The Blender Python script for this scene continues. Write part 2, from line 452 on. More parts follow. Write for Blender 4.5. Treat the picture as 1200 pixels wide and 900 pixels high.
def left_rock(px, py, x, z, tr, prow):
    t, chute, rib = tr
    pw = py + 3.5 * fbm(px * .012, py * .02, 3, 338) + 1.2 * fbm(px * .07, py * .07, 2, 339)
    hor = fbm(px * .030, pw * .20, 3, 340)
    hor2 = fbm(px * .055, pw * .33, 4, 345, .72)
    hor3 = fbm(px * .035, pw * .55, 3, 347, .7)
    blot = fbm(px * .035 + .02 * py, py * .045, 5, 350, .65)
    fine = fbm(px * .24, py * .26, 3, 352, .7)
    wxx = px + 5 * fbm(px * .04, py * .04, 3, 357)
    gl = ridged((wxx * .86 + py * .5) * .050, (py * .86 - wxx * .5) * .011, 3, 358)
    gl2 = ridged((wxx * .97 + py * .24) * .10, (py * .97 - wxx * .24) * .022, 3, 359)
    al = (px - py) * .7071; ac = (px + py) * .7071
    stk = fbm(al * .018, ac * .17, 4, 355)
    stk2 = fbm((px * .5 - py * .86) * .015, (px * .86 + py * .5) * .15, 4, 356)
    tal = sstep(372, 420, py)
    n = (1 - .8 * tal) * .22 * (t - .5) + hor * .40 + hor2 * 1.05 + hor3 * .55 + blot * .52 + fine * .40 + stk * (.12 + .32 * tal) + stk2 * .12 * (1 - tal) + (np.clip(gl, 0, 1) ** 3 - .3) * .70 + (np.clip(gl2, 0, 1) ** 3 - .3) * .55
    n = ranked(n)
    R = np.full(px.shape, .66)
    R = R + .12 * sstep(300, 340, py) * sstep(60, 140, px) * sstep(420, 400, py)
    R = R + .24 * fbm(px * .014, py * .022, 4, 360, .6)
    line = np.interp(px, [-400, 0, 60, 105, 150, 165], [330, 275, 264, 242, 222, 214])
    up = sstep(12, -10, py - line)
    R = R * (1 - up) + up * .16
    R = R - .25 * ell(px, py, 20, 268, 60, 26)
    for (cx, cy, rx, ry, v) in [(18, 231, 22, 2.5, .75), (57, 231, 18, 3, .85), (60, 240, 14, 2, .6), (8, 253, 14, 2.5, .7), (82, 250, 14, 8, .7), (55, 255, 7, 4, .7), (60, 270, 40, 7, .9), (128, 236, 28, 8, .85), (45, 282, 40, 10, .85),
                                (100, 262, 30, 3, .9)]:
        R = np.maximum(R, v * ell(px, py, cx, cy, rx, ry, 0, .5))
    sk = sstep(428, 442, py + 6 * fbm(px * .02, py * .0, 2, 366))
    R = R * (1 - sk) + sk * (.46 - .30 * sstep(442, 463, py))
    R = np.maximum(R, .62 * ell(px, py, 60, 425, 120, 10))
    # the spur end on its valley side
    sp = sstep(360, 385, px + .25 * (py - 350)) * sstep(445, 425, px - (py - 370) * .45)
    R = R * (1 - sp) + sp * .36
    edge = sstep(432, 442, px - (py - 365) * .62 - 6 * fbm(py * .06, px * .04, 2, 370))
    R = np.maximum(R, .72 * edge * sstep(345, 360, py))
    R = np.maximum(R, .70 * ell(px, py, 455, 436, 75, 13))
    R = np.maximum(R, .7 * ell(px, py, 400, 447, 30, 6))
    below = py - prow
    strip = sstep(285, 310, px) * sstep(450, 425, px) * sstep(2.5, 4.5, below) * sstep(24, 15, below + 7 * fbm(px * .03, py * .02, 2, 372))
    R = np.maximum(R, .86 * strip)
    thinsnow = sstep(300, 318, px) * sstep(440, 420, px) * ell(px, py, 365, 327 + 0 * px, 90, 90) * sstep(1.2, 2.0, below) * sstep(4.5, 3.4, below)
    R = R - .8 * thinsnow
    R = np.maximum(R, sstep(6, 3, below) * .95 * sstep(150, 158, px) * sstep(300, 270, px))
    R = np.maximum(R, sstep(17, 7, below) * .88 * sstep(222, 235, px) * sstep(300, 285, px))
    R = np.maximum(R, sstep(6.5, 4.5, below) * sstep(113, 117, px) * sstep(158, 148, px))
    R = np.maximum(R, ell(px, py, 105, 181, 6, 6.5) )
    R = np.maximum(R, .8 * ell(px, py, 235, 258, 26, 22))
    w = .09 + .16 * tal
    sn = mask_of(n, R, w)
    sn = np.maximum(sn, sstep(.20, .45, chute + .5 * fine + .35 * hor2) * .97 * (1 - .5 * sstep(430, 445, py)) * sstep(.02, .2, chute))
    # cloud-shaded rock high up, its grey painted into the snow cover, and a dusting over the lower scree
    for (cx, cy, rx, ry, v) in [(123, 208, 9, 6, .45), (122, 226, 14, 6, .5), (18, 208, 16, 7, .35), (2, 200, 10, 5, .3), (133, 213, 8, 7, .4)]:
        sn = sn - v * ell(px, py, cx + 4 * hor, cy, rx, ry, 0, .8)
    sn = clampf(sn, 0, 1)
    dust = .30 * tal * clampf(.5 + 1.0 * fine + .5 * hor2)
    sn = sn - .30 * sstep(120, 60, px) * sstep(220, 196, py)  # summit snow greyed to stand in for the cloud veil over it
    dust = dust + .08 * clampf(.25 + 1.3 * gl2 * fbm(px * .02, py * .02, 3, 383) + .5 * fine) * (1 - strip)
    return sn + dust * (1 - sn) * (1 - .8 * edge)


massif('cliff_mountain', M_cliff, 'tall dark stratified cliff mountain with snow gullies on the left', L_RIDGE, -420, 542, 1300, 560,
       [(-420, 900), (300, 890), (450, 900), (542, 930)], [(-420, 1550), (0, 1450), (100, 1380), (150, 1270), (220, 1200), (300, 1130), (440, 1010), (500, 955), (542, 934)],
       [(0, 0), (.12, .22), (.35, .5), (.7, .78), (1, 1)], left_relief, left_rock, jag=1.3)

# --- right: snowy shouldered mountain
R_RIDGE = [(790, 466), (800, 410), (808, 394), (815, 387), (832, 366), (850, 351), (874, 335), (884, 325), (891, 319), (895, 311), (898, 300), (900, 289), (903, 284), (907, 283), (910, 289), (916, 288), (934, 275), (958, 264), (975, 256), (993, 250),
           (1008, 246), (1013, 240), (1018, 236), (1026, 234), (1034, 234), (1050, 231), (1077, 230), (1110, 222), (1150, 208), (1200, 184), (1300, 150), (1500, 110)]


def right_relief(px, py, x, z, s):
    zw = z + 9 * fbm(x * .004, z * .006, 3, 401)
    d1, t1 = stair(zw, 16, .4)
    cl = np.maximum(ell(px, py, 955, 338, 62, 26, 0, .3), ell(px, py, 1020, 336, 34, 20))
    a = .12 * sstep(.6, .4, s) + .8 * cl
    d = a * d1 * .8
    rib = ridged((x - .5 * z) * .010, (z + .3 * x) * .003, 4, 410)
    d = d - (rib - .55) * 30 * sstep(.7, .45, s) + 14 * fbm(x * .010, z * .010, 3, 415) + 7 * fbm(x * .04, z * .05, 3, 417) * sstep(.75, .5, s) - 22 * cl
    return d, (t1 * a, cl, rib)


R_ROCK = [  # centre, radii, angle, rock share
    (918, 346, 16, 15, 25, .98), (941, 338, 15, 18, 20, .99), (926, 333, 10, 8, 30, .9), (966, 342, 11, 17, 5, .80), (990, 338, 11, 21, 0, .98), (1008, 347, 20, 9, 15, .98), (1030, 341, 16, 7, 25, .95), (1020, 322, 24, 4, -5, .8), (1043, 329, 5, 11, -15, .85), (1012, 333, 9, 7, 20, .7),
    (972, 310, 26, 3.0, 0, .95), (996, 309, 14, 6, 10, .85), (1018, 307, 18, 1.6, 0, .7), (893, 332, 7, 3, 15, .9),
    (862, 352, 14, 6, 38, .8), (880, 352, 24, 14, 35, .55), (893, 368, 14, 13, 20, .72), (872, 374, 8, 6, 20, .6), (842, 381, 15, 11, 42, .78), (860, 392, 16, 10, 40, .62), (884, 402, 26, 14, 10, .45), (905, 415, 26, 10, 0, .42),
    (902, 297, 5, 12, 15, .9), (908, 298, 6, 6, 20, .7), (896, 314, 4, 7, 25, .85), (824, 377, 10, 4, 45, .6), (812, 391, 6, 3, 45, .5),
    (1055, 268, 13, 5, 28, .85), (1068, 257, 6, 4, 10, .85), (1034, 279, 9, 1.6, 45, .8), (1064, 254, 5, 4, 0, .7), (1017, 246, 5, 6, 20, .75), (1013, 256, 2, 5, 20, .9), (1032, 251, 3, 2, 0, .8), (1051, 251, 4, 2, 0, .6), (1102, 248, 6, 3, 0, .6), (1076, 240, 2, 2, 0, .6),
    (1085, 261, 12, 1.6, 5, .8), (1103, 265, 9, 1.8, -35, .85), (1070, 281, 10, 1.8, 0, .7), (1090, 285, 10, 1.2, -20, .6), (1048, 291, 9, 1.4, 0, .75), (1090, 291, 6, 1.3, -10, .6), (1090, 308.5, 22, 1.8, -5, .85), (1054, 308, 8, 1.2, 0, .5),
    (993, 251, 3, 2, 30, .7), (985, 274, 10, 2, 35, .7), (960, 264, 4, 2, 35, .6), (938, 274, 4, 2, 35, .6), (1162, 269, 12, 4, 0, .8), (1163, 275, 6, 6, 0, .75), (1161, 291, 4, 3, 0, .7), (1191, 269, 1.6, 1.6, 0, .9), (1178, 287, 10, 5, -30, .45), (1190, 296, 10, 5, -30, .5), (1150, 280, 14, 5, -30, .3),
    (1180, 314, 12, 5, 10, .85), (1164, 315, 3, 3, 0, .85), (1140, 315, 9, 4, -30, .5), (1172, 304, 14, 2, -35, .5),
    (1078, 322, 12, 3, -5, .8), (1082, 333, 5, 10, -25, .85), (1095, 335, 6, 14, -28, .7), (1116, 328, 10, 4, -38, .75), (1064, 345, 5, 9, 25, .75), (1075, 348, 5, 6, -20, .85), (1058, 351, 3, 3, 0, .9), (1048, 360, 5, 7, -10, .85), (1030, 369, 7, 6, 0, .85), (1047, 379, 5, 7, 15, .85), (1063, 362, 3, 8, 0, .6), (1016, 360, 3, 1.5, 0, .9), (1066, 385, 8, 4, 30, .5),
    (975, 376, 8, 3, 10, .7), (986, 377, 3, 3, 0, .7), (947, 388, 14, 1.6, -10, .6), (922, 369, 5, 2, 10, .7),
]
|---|
Work instructions ▸ From the listing, copy each line containing the word "high".

Task answer ▸
The Blender Python script for this scene continues. Write part 2, from line 452 on. More parts follow. Write for Blender 4.5. Treat the picture as 1200 pixels wide and 900 pixels high.
    # cloud-shaded rock high up, its grey painted into the snow cover, and a dusting over the lower scree